Dennison, a 20-year coaching veteran who has served as offensive coordinator of the Broncos (2006-08) and Texans (2010-13), had spoken to Harbaugh early in the process about a potential position. But only in recent days did the idea of pairing him with Kubiak as offensive coaches gain traction with the Ravens. Kubiak conceded that he first spoke to Harbaugh only in "the last few days."

In an interview with the team's official website last week, Harbaugh mentioned Hostler, Shanahan, former Lions offensive coordinator Scott Linehan and Pittsburgh Steelers running back coach Kirby Wilson as some of his top candidates for the position.

But Linehan didn't get a second interview, and Wilson was informed on Saturday that the Ravens were prepared to go in another direction. According to multiple sources, that direction was either Hostler or Shanahan. Hostler, Harbaugh's wide receivers coach for the entirety of his tenure, was perceived as the favorite because of his close relationship with Flacco and his success grooming some of the organization's young receivers.

However, the plan apparently changed at some point over the weekend, leading to Kubiak and Dennison's trip into Baltimore.

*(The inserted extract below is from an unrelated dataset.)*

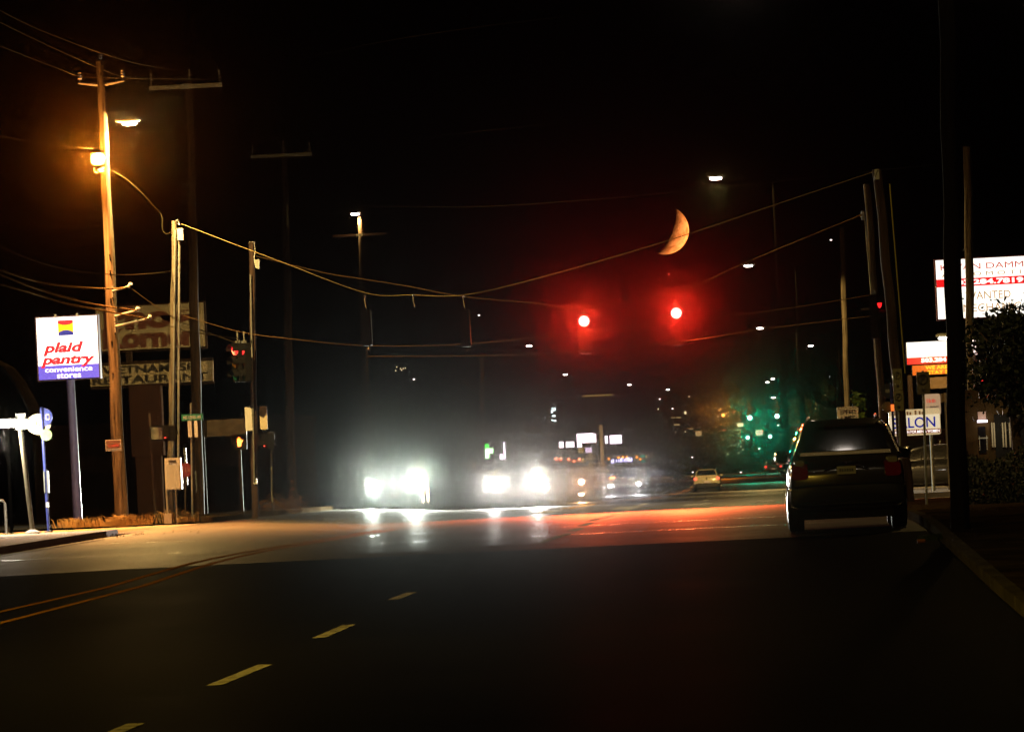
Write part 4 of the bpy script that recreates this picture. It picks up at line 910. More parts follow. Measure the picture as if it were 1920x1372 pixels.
p = px(1690, 905, 112); rt = thing('parking_sign', 'two stacked dim olive parking plates with ringed letters on one post', 'parking sign', (p.x, 112, gz(p.x, 112) + .13), group='parking signs'); o = Vector(rt.location)
pplate(rt, 1683, 711, 17, 40, 112, o, OLIVE); q = pplate(rt, 1685, 751, 18, 38, 112, o, OLIVE)
b = MB(); b.tube([(0, .02, -.1), ((px(1682, 692, 112) - o).x, .02, (px(1682, 692, 112) - o).z)], .02, 8); b.build('post', STEEL, rt, True)
p = px(1738, 948, 108); rt = thing('parking_sign', 'single dark parking plate with a notched top in front of the orange display', 'parking sign', (p.x, 108, gz(p.x, 108) + .13), group='parking signs'); o = Vector(rt.location)
pplate(rt, 1731, 718, 24, 42, 108, o, mat('dim brown sign', (.10, .085, .045), .6, noise=.2, nscale=10)); tq = px(1730, 695, 108) - o
b = MB(); b.tube([(0, .02, -.1), (tq.x, .02, tq.z)], .025, 8); b.build('post', STEEL, rt, True)
p = px(1660, 905, 140); rt = thing('parking_sign', 'white no parking plate left of the dark round bus sign', 'parking sign', (p.x, 140, gz(p.x, 140) + .13), group='parking signs'); o = Vector(rt.location)
pplate(rt, 1653, 748, 13, 34, 140, o, WHITE); tq = px(1654, 732, 140) - o
b = MB(); b.tube([(0, .02, -.1), (tq.x, .02, tq.z)], .02, 8); b.build('post', STEEL, rt, True)
p = px(1680, 905, 122); rt = thing('bus_stop_sign', 'dark round bus sign with a small orange reflector, right of the road', 'bus stop sign', (p.x, 122, gz(p.x, 122) + .13)); o = Vector(rt.location)
tq = px(1671, 718, 122) - o; b = MB(); b.tube([(0, 0, -.1), (tq.x, 0, tq.z)], .03, 8); b.build('pole', BLUEP, rt, True)
q = px(1664, 733, 122) - o; b = MB(); b.disc((q.x, .03, q.z), .17, .012, 26); b.build('blue_disc', mat('navy sign', (.012, .015, .05), .5), rt)
b = MB(); b.rrect(q.x - .05, q.x + .05, q.z - .04, q.z + .04, .018, .006, .01); b.build('bus_symbol', STEEL, rt)
q = px(1664, 763, 122) - o; b = MB(); b.disc((q.x, .03, q.z), .13, .012, 22); b.build('lower_disc', OLIVE, rt)
q = px(1673, 763, 122) - o; b = MB(); b.box(q.x - .035, q.x + .04, -.06, -.03, q.z - .09, q.z + .06); b.build('reflector', em('orange glow strip', (1, .16, .02), 1.3), rt)  # the reflector's glow is emission in its material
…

Harbaugh acknowledged that he spoke to owner Steve Bisciotti about the decision, but he denied that the hiring was ordered from the top.


"Of course, Gary Kubiak was on the list from the beginning, but within the last week, it became apparent that this had a chance to be a fit for both coach and for the Ravens," Harbaugh said.

Kubiak and Dennison, who were teammates on the Broncos, are now tasked with fixing an offense that finished 29th in the NFL in yards per game and 25th in points. Joe Flacco threw a franchise-record 22 interceptions and didn't resemble the quarterback who threw 11 touchdowns and no interceptions during the Ravens' stunning Super Bowl run last season. The running game also finished last in the NFL in yards per carry (3.1) and had the lowest output in franchise history.

Kubiak said everything would start with "being physical, regardless of which position you play." He acknowledged that he already had spoken to Flacco and that he looked forward to sitting down with him to discuss the direction of the offense. Kubiak will be Flacco's third offensive coordinator in the past 13 months, and Dennison will be his fourth quarterback coach in his six NFL seasons.

"It's our job to find the things that Joe is comfortable with and to make him as successful as we possibly can," Kubiak said. "He's a championship quarterback, and that's all you can ask for as a coach in this league."

As he went through the interview process and reviewed Kubiak and Dennison's candidacy, Harbaugh said the Texans' offense in past seasons "looks, in a lot of ways, like we want to look."

"We talked about this, too," Harbaugh said. "It's not going to be the Texans' offense or the Broncos' offense or anybody else's offense. It's going to be the Ravens'. It's going to look like Baltimore wants it to look. It's going to be rugged, it's going to be rough, it's going to be tough, physical, downhill, precise — passing game and running game. That's what we are looking to become."